Exercise prompt: Extract the whole listing as it stands. Do not include the pictures.
start Supplied material
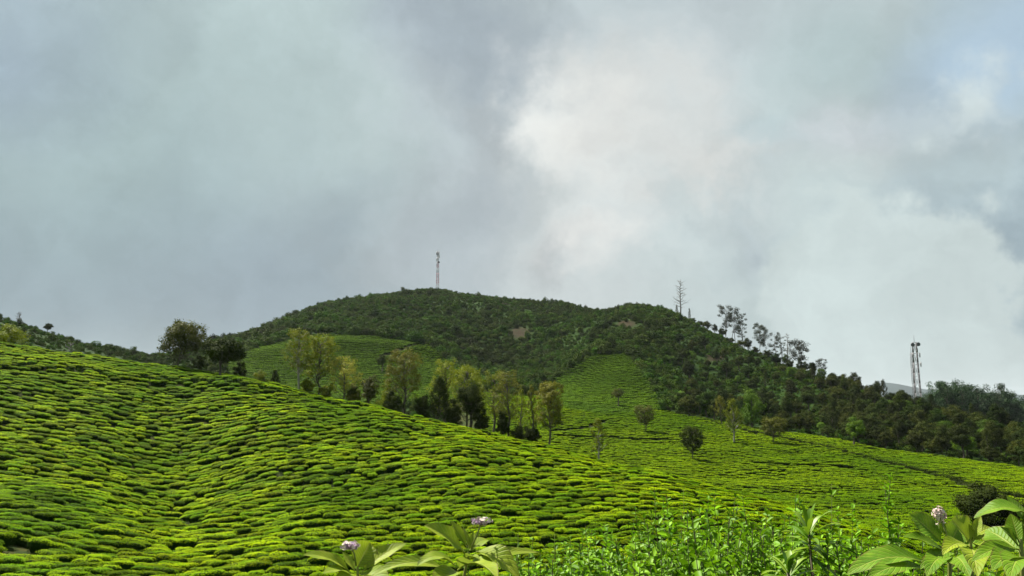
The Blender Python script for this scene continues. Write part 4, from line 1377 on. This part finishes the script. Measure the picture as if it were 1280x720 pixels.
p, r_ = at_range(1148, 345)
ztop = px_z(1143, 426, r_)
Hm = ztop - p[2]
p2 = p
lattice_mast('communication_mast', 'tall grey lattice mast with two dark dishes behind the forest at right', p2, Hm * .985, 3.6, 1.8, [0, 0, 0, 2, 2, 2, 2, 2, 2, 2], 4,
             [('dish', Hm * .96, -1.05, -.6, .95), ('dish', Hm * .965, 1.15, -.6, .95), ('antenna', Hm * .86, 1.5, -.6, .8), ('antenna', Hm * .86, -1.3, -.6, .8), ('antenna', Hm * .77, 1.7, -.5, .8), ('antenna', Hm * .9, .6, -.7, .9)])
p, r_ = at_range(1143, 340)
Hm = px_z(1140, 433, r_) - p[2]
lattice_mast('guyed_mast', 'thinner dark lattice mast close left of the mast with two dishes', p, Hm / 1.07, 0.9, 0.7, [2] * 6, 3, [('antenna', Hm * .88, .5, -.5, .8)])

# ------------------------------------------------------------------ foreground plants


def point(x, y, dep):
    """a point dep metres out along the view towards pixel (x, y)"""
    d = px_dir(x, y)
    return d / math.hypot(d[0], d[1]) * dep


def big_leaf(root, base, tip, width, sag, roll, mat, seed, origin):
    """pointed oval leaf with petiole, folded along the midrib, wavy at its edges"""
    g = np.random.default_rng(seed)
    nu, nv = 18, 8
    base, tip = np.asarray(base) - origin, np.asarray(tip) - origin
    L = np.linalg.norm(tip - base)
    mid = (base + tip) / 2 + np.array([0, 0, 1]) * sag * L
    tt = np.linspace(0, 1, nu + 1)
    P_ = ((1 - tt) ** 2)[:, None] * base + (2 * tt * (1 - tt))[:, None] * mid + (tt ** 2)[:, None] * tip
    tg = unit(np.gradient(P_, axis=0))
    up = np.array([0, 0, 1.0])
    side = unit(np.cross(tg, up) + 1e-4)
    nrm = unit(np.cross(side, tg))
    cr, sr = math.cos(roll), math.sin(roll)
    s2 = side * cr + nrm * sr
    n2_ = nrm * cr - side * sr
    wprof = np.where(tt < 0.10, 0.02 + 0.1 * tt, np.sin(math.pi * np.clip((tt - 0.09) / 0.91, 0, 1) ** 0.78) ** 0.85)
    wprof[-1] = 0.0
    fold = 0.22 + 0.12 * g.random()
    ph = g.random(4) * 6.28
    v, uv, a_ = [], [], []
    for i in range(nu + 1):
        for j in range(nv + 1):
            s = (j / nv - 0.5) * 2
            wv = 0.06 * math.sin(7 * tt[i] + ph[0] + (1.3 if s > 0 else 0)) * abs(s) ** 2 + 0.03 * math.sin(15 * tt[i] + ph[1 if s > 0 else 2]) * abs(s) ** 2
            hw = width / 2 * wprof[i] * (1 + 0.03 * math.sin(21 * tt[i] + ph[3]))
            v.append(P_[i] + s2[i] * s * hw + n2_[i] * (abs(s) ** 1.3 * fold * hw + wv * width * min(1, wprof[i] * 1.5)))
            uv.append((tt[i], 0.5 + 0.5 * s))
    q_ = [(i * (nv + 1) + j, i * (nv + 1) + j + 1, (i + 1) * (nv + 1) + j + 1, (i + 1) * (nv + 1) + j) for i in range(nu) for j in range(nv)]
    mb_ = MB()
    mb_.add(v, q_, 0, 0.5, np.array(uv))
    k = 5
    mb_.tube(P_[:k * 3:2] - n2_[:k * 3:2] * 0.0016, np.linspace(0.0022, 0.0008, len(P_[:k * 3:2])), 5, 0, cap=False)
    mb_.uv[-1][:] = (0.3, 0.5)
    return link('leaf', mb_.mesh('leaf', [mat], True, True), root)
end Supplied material
Solution to this exercise:
The Blender Python script for this scene continues. Write part 4, from line 1377 on. This part finishes the script. Measure the picture as if it were 1280x720 pixels.
p, r_ = at_range(1148, 345)
ztop = px_z(1143, 426, r_)
Hm = ztop - p[2]
p2 = p
lattice_mast('communication_mast', 'tall grey lattice mast with two dark dishes behind the forest at right', p2, Hm * .985, 3.6, 1.8, [0, 0, 0, 2, 2, 2, 2, 2, 2, 2], 4,
             [('dish', Hm * .96, -1.05, -.6, .95), ('dish', Hm * .965, 1.15, -.6, .95), ('antenna', Hm * .86, 1.5, -.6, .8), ('antenna', Hm * .86, -1.3, -.6, .8), ('antenna', Hm * .77, 1.7, -.5, .8), ('antenna', Hm * .9, .6, -.7, .9)])
p, r_ = at_range(1143, 340)
Hm = px_z(1140, 433, r_) - p[2]
lattice_mast('guyed_mast', 'thinner dark lattice mast close left of the mast with two dishes', p, Hm / 1.07, 0.9, 0.7, [2] * 6, 3, [('antenna', Hm * .88, .5, -.5, .8)])

# ------------------------------------------------------------------ foreground plants


def point(x, y, dep):
    """a point dep metres out along the view towards pixel (x, y)"""
    d = px_dir(x, y)
    return d / math.hypot(d[0], d[1]) * dep


def big_leaf(root, base, tip, width, sag, roll, mat, seed, origin):
    """pointed oval leaf with petiole, folded along the midrib, wavy at its edges"""
    g = np.random.default_rng(seed)
    nu, nv = 18, 8
    base, tip = np.asarray(base) - origin, np.asarray(tip) - origin
    L = np.linalg.norm(tip - base)
    mid = (base + tip) / 2 + np.array([0, 0, 1]) * sag * L
    tt = np.linspace(0, 1, nu + 1)
    P_ = ((1 - tt) ** 2)[:, None] * base + (2 * tt * (1 - tt))[:, None] * mid + (tt ** 2)[:, None] * tip
    tg = unit(np.gradient(P_, axis=0))
    up = np.array([0, 0, 1.0])
    side = unit(np.cross(tg, up) + 1e-4)
    nrm = unit(np.cross(side, tg))
    cr, sr = math.cos(roll), math.sin(roll)
    s2 = side * cr + nrm * sr
    n2_ = nrm * cr - side * sr
    wprof = np.where(tt < 0.10, 0.02 + 0.1 * tt, np.sin(math.pi * np.clip((tt - 0.09) / 0.91, 0, 1) ** 0.78) ** 0.85)
    wprof[-1] = 0.0
    fold = 0.22 + 0.12 * g.random()
    ph = g.random(4) * 6.28
    v, uv, a_ = [], [], []
    for i in range(nu + 1):
        for j in range(nv + 1):
            s = (j / nv - 0.5) * 2
            wv = 0.06 * math.sin(7 * tt[i] + ph[0] + (1.3 if s > 0 else 0)) * abs(s) ** 2 + 0.03 * math.sin(15 * tt[i] + ph[1 if s > 0 else 2]) * abs(s) ** 2
            hw = width / 2 * wprof[i] * (1 + 0.03 * math.sin(21 * tt[i] + ph[3]))
            v.append(P_[i] + s2[i] * s * hw + n2_[i] * (abs(s) ** 1.3 * fold * hw + wv * width * min(1, wprof[i] * 1.5)))
            uv.append((tt[i], 0.5 + 0.5 * s))
    q_ = [(i * (nv + 1) + j, i * (nv + 1) + j + 1, (i + 1) * (nv + 1) + j + 1, (i + 1) * (nv + 1) + j) for i in range(nu) for j in range(nv)]
    mb_ = MB()
    mb_.add(v, q_, 0, 0.5, np.array(uv))
    k = 5
    mb_.tube(P_[:k * 3:2] - n2_[:k * 3:2] * 0.0016, np.linspace(0.0022, 0.0008, len(P_[:k * 3:2])), 5, 0, cap=False)
    mb_.uv[-1][:] = (0.3, 0.5)
    return link('leaf', mb_.mesh('leaf', [mat], True, True), root)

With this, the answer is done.